AWSとのイントラネット接続について(DR対策)

  • 2022.01.23
  • AWS
AWSとのイントラネット接続について(DR対策)

AWS(Amazon Web Services)はクラウド上のサービスですが、社外に広く公開するオープンなシステムだけでなく、クローズドな社内システムの構築にも利用されます。このような社内システムがオンプレミスに置かれた企業システムとシステム間連携することや、社内ユーザのイントラネット内からの利用があることを想定するとイントラネットとAWS間のクローズドな接続も必要となります。

これはAWSの東京リージョンひとつを利用する場合にはもちろんのこと、DR対策として大阪リージョンに災対サイトを持つ場合も考慮が必要となります。

イントラネットと災対サイトとの接続なし

主サイトとなる東京リージョンとは別に、災対用サイトとして大阪リージョンを利用するだけではDR対策としては不十分です。Direct Connect ロケーションのTY2やCC1が東京(関東)にあるため、大規模な災害時には影響を受ける可能性があります。


災対サイト構築時のAWSとイントラネットとの接続
災対サイト構築時のAWSとイントラネットとの接続

災害時にもイントラネットとの接続が保てるようにするには次に示すように、OS1などの関西のDirect Connect ロケーションを使って二重化しておくことになります。

Direct Connectを使った専用線接続

AWS Direct Connectを使えば、企業のイントラネットとAWSの間にクローズドなネットワーク環境を簡単に構築することができます。この時のイントラネットとDirect Connectロケーションとの接続方法は専用線と閉域網の二種類があります。

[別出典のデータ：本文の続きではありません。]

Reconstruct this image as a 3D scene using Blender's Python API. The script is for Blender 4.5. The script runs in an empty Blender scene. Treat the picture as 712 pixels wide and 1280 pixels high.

まず一つ目は、専用線により接続する方法をご説明します。


災対サイト構築時のAWSとイントラネットとの専用線接続
災対サイト構築時のAWSとイントラネットとの専用線接続

専用線接続は、インターネットとは物理的に分離されているため、セキュリティが高いだけではなく、専用回線を完全に占有するためより安定したパフォーマンスが得られます。

ここで注意が必要なのは、イントラネットとDirect Connectロケーションとの間の専用線は利用する企業側で準備する必要があります。AWSの提供範囲はDXロケーションまでということです。専用線を使う方法が理想ですが、コストは高くなるため、DR対策としてだけのために専用線を常に維持するのは判断が難しいところです。

Direct Connectを使った閉域網接続

二つ目は、閉域網により接続する方法をご説明します。


災対サイト構築時のAWSとイントラネットとの閉域網接続
災対サイト構築時のAWSとイントラネットとの閉域網接続

回線事業者自身が持つ閉域網を利用して、物理的または論理的な専用接続を実現する方法もあります。この方法は、専用線接続と比べると、セキュリティやパフォーマンスの安定性には劣りますが、次のインターネットVPNと比べると低コストでセキュアな接続を実現できるため、DR対策としては検討する価値が高いといえます。

インターネットVPN接続を使った接続

イントラネットとAWS間の接続を、低コストで論理的にクローズドな環境で接続する方法が、インターネットVPN(IPsec VPN)です。


災対サイト構築時のAWSとイントラネットとのインターネットVPN接続
災対サイト構築時のAWSとイントラネットとのインターネットVPN接続

インターネットVPNの場合は、IPsecにより暗号化されているとはいえ、オープンなインターネット回線を利用することに変わりはありません。また、インターネット回線を使っているため、通常は回線が混み合っている場合は、AWSとの通信に遅延が発生する可能性があります。

AWSのようなクラウドの場合、ネットワークのパフォーマンスがより直接的にシステム全体のパフォーマンスに影響するので、基幹系システムなどの重要なシステムをAWSに置く場合は、災対サイトの場合でも専用線や閉域網接続を検討する方が良いでしょう。

AWSとのイントラネット接続について(DR対策)まとめ

AWSとのイントラネット接続について、DR対策としては、リージョンを冗長化するだけでなく、Direct Connect ロケーションを冗長化する必要性をご説明しました。
また、AWSとのイントラネット接続について、Direct Connectを使った2パターンとインターネットVPNを使ったパターンもご説明いたしました。


AWSとイントラネットとの接続
AWSとイントラネットとの接続


AWSとイントラネットとの接続
AWSとイントラネットとの接続

コストとセキュリティ・パフォーマンスのトレードオフを意識し、業務要件を考慮して必要な接続方式を検討して下さい。